The United States’ labor force consists of roughly 130 million Americans, plus at least 20 million legal immigrants and at least 8 million illegal-migrant workers.

The visa programs are valuable to employers because they allow the Fortune 500 companies to suppress salaries with a workforce of roughly 1.3 million foreign white-collar temporary workers, and roughly 800,000 foreign blue-collar temporary workers.

Many of these white-collar and blue-collar contract-workers accept low wages for long hours in tough jobs because their employers promise to give them the deferred bonus of green cards, which are provided by American citizens and taxpayers. 

The green cards are hugely valuable to foreign employees because they can be converted into U.S. citizenship in just five years. The conversion allows the migrants to free themselves, their spouses and all their descendants to the end of time — plus some of their chain-migration relatives — from their home countries’ grinding poverty, pre-modern cultures and diverse application of the laws.  

The green cards are also a valuable subsidy to employers because they allow employers to get cheap foreign workers with promises of Americans’ legal rights, high-trust culture, shared wealth, and generous society. 

Advocates for American employees, however, lament the inflow of foreign workers. 
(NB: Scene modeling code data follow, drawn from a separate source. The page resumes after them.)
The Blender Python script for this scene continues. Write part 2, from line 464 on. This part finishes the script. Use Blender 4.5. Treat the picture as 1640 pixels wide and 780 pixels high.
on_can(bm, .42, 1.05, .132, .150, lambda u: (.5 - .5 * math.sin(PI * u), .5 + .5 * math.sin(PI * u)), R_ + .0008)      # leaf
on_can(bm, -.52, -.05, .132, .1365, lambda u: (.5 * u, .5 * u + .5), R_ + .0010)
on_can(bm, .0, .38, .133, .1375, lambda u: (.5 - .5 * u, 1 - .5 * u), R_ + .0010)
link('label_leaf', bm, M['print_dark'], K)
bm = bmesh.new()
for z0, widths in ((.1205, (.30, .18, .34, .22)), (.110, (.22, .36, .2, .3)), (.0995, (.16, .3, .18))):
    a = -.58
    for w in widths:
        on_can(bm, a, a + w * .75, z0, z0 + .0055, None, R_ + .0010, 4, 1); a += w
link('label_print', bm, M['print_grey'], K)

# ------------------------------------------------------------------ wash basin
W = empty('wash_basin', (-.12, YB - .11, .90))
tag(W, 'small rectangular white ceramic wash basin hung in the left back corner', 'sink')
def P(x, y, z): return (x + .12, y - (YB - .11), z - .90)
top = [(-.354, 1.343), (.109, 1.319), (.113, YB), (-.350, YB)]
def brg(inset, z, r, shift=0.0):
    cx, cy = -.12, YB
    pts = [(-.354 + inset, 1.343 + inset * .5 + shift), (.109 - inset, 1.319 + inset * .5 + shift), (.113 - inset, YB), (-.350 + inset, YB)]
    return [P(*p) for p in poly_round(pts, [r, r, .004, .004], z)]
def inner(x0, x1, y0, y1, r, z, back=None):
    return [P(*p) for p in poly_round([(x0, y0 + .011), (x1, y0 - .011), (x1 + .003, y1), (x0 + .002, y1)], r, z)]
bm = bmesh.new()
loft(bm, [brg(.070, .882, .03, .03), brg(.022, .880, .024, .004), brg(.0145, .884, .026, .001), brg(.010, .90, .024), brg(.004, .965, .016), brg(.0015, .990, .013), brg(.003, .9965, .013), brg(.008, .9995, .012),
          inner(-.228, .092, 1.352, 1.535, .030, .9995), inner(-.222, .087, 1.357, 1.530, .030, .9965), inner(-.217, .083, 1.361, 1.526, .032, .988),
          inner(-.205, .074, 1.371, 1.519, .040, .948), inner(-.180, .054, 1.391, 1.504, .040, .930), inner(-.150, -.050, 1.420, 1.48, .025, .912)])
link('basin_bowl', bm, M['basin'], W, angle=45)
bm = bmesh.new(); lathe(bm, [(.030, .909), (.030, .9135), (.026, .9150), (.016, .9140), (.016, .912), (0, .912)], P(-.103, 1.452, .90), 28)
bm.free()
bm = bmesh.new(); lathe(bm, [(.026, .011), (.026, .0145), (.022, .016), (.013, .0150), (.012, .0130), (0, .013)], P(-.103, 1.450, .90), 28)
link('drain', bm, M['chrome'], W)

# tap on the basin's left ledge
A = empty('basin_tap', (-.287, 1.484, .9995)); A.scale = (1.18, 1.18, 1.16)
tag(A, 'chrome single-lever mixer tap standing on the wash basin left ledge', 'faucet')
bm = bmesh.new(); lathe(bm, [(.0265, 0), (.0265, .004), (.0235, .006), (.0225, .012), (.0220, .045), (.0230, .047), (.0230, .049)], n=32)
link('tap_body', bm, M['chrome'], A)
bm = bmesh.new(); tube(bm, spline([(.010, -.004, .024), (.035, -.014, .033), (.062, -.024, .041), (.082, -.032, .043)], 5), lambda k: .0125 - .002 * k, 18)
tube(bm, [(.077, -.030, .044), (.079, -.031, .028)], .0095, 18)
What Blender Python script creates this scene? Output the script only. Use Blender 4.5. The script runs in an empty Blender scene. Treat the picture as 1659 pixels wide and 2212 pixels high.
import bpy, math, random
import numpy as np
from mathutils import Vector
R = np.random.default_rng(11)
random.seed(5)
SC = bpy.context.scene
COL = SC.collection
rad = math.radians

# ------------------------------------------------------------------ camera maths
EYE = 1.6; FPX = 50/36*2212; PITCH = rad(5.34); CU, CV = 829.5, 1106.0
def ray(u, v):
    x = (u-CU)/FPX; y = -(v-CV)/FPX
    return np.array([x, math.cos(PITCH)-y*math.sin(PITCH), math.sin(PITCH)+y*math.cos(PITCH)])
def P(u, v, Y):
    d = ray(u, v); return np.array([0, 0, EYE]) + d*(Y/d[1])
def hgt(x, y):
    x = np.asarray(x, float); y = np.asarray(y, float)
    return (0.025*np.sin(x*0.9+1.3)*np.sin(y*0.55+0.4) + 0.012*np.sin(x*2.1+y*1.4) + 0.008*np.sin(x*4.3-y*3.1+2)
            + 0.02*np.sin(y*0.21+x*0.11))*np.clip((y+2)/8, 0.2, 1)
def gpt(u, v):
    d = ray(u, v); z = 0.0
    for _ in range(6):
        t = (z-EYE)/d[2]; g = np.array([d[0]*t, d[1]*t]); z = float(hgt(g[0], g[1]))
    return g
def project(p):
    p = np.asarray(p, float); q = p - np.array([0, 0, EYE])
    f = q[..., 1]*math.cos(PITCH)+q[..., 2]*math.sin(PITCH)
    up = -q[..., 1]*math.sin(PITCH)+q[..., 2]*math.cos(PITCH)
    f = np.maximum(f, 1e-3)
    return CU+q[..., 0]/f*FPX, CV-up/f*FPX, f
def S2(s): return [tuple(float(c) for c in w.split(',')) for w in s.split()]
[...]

“All the big money is always on the side of issuing more visas, not less,” said Vaughan, adding that the State Department is tugged by the money to support more migration:

The State Department is not on the same team as the White House team because many people at the department think the visa programs are good for the country. … They have a lot of other priorities and have historically used visa issues a tool of policy to extract other [diplomatic, economic, and security] concessions from other countries. They’re willing to use American jobs that are lost to visas as a bargaining chip for their foreign priorities.

On August 12, the agency announced a wide list of exemptions to President Donald Trump’s June 22 Executive Order that temporarily barred the arrival of H-1B visa workers.

Trump should take action to block the 100,000 extra green cards, Vaughan said:

This is a reelection year, he ought to be looking at what he can do to show American voters that he will put their interest above the interest of the big tech titans, and so order the State Department to go slow on visa issues during this serious employment crisis.

If Trump allows the green cards to be issued, she said:

The only people he would be doing a favor for are the people who replaced Americans in the big tech companies. They won’t do him any favors. He needs to resist the temptation to pander to ethnic groups because he won’t be able to out-pander dams and he risks alienating the American voters who put him into office. More and more Americans are awakening to this [Fortune 500] business of using [Indian] staffing companies to replace people … He needs to keep this visa suspension in place long enough to do damage to this [outsourcing] business model, not just to stop a few people coming in this year. He needs to change the way companies hire, to wean them off foreign labor. He’s got to put them into cold turkey.